What follows is a listing; give it again exactly, in its entirety.
## BEGIN
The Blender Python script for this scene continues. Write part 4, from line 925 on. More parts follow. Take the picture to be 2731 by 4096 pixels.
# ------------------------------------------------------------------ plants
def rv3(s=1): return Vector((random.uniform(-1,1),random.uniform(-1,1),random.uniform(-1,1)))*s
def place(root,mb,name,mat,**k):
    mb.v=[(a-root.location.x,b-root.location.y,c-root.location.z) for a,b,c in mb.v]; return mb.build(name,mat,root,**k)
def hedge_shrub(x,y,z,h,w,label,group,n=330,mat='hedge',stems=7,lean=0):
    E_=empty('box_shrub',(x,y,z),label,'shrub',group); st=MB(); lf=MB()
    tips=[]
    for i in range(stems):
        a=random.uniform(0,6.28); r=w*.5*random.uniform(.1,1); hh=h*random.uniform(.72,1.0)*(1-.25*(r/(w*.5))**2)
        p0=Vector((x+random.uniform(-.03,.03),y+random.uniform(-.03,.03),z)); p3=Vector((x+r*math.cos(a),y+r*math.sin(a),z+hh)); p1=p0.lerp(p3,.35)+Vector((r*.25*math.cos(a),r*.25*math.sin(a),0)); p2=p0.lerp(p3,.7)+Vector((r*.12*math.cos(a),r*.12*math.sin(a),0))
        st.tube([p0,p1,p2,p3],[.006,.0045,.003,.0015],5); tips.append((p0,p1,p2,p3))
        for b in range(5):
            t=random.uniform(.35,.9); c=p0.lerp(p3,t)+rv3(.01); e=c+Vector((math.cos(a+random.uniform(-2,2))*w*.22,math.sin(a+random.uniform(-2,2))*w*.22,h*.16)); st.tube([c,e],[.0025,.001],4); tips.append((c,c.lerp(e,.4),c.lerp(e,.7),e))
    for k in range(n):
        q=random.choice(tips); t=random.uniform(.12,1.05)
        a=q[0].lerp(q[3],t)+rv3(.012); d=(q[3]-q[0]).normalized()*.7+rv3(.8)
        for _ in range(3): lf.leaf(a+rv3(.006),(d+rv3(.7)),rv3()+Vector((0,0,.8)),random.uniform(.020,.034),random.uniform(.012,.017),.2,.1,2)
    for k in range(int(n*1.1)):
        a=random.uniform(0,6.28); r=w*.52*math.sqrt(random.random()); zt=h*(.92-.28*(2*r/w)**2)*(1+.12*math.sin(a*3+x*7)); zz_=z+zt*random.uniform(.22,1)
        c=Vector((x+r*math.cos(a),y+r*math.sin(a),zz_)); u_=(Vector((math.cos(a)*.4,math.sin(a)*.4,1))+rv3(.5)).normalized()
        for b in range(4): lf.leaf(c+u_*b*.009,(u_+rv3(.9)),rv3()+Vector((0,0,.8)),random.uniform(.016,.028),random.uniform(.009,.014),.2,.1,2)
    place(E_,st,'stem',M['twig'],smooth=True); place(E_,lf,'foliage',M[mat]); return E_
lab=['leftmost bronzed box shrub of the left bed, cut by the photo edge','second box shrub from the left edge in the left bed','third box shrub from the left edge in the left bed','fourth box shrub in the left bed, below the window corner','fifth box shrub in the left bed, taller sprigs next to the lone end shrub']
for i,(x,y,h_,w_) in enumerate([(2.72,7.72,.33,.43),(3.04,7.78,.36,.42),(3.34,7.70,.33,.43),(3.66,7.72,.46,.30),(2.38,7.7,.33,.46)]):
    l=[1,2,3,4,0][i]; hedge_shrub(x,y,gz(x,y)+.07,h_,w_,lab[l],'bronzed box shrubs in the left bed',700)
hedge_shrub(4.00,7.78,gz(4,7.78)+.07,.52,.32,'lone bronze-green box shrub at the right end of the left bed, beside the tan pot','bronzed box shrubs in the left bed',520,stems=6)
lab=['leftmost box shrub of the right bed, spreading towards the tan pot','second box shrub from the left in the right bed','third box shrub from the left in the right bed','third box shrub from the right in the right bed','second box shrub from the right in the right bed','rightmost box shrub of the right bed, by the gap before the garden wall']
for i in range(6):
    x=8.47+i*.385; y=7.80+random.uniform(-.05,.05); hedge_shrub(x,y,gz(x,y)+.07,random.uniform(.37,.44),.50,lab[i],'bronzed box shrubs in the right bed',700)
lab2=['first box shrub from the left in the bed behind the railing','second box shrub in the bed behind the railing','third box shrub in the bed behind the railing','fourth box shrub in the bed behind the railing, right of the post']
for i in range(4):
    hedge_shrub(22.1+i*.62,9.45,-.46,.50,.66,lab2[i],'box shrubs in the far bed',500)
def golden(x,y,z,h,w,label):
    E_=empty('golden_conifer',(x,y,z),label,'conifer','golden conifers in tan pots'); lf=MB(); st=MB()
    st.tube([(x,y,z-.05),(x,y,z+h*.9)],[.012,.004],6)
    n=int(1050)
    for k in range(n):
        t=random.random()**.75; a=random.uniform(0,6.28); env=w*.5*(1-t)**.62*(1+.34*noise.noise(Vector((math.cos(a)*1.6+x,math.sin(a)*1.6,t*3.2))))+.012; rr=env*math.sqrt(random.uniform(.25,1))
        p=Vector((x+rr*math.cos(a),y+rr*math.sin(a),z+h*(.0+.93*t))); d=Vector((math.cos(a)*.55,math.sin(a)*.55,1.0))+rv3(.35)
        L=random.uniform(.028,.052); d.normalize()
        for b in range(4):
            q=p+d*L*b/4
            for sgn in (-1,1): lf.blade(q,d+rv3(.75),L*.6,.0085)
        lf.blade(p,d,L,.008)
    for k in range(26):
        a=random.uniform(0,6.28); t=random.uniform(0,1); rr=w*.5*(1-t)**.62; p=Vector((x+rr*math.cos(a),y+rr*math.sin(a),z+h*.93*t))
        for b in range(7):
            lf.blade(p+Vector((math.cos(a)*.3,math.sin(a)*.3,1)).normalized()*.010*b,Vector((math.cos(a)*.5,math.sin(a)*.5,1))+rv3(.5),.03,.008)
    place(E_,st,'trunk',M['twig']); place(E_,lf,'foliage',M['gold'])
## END
Answer to this task:
The Blender Python script for this scene continues. Write part 4, from line 925 on. More parts follow. Take the picture to be 2731 by 4096 pixels.
# ------------------------------------------------------------------ plants
def rv3(s=1): return Vector((random.uniform(-1,1),random.uniform(-1,1),random.uniform(-1,1)))*s
def place(root,mb,name,mat,**k):
    mb.v=[(a-root.location.x,b-root.location.y,c-root.location.z) for a,b,c in mb.v]; return mb.build(name,mat,root,**k)
def hedge_shrub(x,y,z,h,w,label,group,n=330,mat='hedge',stems=7,lean=0):
    E_=empty('box_shrub',(x,y,z),label,'shrub',group); st=MB(); lf=MB()
    tips=[]
    for i in range(stems):
        a=random.uniform(0,6.28); r=w*.5*random.uniform(.1,1); hh=h*random.uniform(.72,1.0)*(1-.25*(r/(w*.5))**2)
        p0=Vector((x+random.uniform(-.03,.03),y+random.uniform(-.03,.03),z)); p3=Vector((x+r*math.cos(a),y+r*math.sin(a),z+hh)); p1=p0.lerp(p3,.35)+Vector((r*.25*math.cos(a),r*.25*math.sin(a),0)); p2=p0.lerp(p3,.7)+Vector((r*.12*math.cos(a),r*.12*math.sin(a),0))
        st.tube([p0,p1,p2,p3],[.006,.0045,.003,.0015],5); tips.append((p0,p1,p2,p3))
        for b in range(5):
            t=random.uniform(.35,.9); c=p0.lerp(p3,t)+rv3(.01); e=c+Vector((math.cos(a+random.uniform(-2,2))*w*.22,math.sin(a+random.uniform(-2,2))*w*.22,h*.16)); st.tube([c,e],[.0025,.001],4); tips.append((c,c.lerp(e,.4),c.lerp(e,.7),e))
    for k in range(n):
        q=random.choice(tips); t=random.uniform(.12,1.05)
        a=q[0].lerp(q[3],t)+rv3(.012); d=(q[3]-q[0]).normalized()*.7+rv3(.8)
        for _ in range(3): lf.leaf(a+rv3(.006),(d+rv3(.7)),rv3()+Vector((0,0,.8)),random.uniform(.020,.034),random.uniform(.012,.017),.2,.1,2)
    for k in range(int(n*1.1)):
        a=random.uniform(0,6.28); r=w*.52*math.sqrt(random.random()); zt=h*(.92-.28*(2*r/w)**2)*(1+.12*math.sin(a*3+x*7)); zz_=z+zt*random.uniform(.22,1)
        c=Vector((x+r*math.cos(a),y+r*math.sin(a),zz_)); u_=(Vector((math.cos(a)*.4,math.sin(a)*.4,1))+rv3(.5)).normalized()
        for b in range(4): lf.leaf(c+u_*b*.009,(u_+rv3(.9)),rv3()+Vector((0,0,.8)),random.uniform(.016,.028),random.uniform(.009,.014),.2,.1,2)
    place(E_,st,'stem',M['twig'],smooth=True); place(E_,lf,'foliage',M[mat]); return E_
lab=['leftmost bronzed box shrub of the left bed, cut by the photo edge','second box shrub from the left edge in the left bed','third box shrub from the left edge in the left bed','fourth box shrub in the left bed, below the window corner','fifth box shrub in the left bed, taller sprigs next to the lone end shrub']
for i,(x,y,h_,w_) in enumerate([(2.72,7.72,.33,.43),(3.04,7.78,.36,.42),(3.34,7.70,.33,.43),(3.66,7.72,.46,.30),(2.38,7.7,.33,.46)]):
    l=[1,2,3,4,0][i]; hedge_shrub(x,y,gz(x,y)+.07,h_,w_,lab[l],'bronzed box shrubs in the left bed',700)
hedge_shrub(4.00,7.78,gz(4,7.78)+.07,.52,.32,'lone bronze-green box shrub at the right end of the left bed, beside the tan pot','bronzed box shrubs in the left bed',520,stems=6)
lab=['leftmost box shrub of the right bed, spreading towards the tan pot','second box shrub from the left in the right bed','third box shrub from the left in the right bed','third box shrub from the right in the right bed','second box shrub from the right in the right bed','rightmost box shrub of the right bed, by the gap before the garden wall']
for i in range(6):
    x=8.47+i*.385; y=7.80+random.uniform(-.05,.05); hedge_shrub(x,y,gz(x,y)+.07,random.uniform(.37,.44),.50,lab[i],'bronzed box shrubs in the right bed',700)
lab2=['first box shrub from the left in the bed behind the railing','second box shrub in the bed behind the railing','third box shrub in the bed behind the railing','fourth box shrub in the bed behind the railing, right of the post']
for i in range(4):
    hedge_shrub(22.1+i*.62,9.45,-.46,.50,.66,lab2[i],'box shrubs in the far bed',500)
def golden(x,y,z,h,w,label):
    E_=empty('golden_conifer',(x,y,z),label,'conifer','golden conifers in tan pots'); lf=MB(); st=MB()
    st.tube([(x,y,z-.05),(x,y,z+h*.9)],[.012,.004],6)
    n=int(1050)
    for k in range(n):
        t=random.random()**.75; a=random.uniform(0,6.28); env=w*.5*(1-t)**.62*(1+.34*noise.noise(Vector((math.cos(a)*1.6+x,math.sin(a)*1.6,t*3.2))))+.012; rr=env*math.sqrt(random.uniform(.25,1))
        p=Vector((x+rr*math.cos(a),y+rr*math.sin(a),z+h*(.0+.93*t))); d=Vector((math.cos(a)*.55,math.sin(a)*.55,1.0))+rv3(.35)
        L=random.uniform(.028,.052); d.normalize()
        for b in range(4):
            q=p+d*L*b/4
            for sgn in (-1,1): lf.blade(q,d+rv3(.75),L*.6,.0085)
        lf.blade(p,d,L,.008)
    for k in range(26):
        a=random.uniform(0,6.28); t=random.uniform(0,1); rr=w*.5*(1-t)**.62; p=Vector((x+rr*math.cos(a),y+rr*math.sin(a),z+h*.93*t))
        for b in range(7):
            lf.blade(p+Vector((math.cos(a)*.3,math.sin(a)*.3,1)).normalized()*.010*b,Vector((math.cos(a)*.5,math.sin(a)*.5,1))+rv3(.5),.03,.008)
    place(E_,st,'trunk',M['twig']); place(E_,lf,'foliage',M['gold'])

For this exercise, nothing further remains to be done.